Allocators usually don't do that. They keep (at least some) memory mapped to make allocations more efficient.

> Is there a way of achieving that?

I would think collect + minimize should do the trick. Just keep in mind that that's grossly inefficient.
June 27, 2020
On 27/6/20 13:21, Stanislav Blinov wrote:
> 
> I would think collect + minimize should do the trick. Just keep in mind that that's grossly inefficient.

If you are using linux, have in mind that the memory is often not returned to the OS even after a (libc) free. If you check with tools like `top`, it'll still show as assigned to the process.

What I had to do (both in D and in C/C++) was to call malloc_trim [1] manually to have the memory actually sent back to the OS.

[1]: https://man7.org/linux/man-pages/man3/malloc_trim.3.html
June 27, 2020
On Saturday, 27 June 2020 at 11:35:12 UTC, Arafel wrote:

> If you are using linux, have in mind that the memory is often not returned to the OS even after a (libc) free.

That's a good observation. Although a GC implementation is not required to actually use malloc, so depending on that falls into "know what you're doing" territory :)
June 27, 2020
On Saturday, 27 June 2020 at 12:07:19 UTC, Stanislav Blinov wrote:
> On Saturday, 27 June 2020 at 11:35:12 UTC, Arafel wrote:
>
>> If you are using linux, have in mind that the memory is often not returned to the OS even after a (libc) free.
>
> That's a good observation. Although a GC implementation is not required to actually use malloc, so depending on that falls into "know what you're doing" territory :)

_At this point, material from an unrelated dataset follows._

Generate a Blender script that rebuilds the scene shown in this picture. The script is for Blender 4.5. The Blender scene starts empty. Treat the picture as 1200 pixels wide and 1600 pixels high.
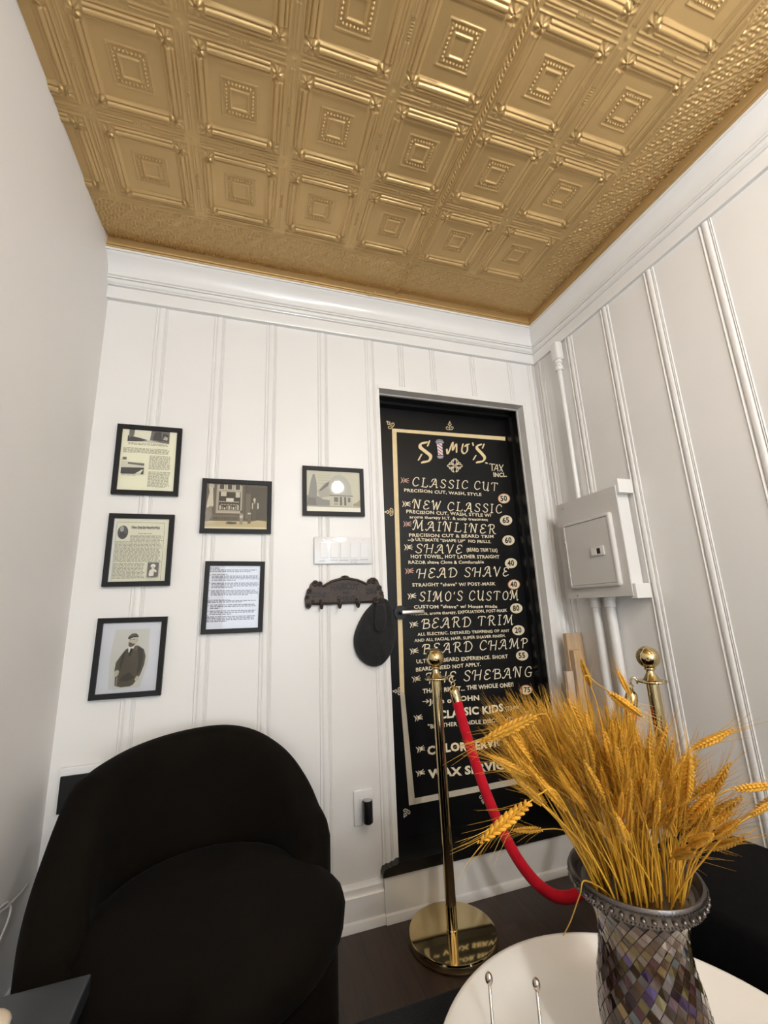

Thanks for the help, but unfortunately it isn't stopping memory usage growing in the original app. I will try and build a minimal example. In the meantime perhaps someone can suggest how I might figure out what is going on. Repeating the same action is giving memory usage growth as follows. 1.7GB first time (which now drops to about 1GB), then 2.7GB dropping to about 2GB and so on.
June 27, 2020
On Saturday, 27 June 2020 at 12:53:01 UTC, James Gray wrote:
> On Saturday, 27 June 2020 at 12:07:19 UTC, Stanislav Blinov wrote:
>> On Saturday, 27 June 2020 at 11:35:12 UTC, Arafel wrote:
>>
>>> [...]
>>
>> That's a good observation. Although a GC implementation is not required to actually use malloc, so depending on that falls into "know what you're doing" territory :)
>
> Thanks for the help, but unfortunately it isn't stopping memory usage growing in the original app. I will try and build a minimal example. In the meantime perhaps someone can suggest how I might figure out what is going on. Repeating the same action is giving memory usage growth as follows. 1.7GB first time (which now drops to about 1GB), then 2.7GB dropping to about 2GB and so on.

Which eventually results in mac os running out of memory.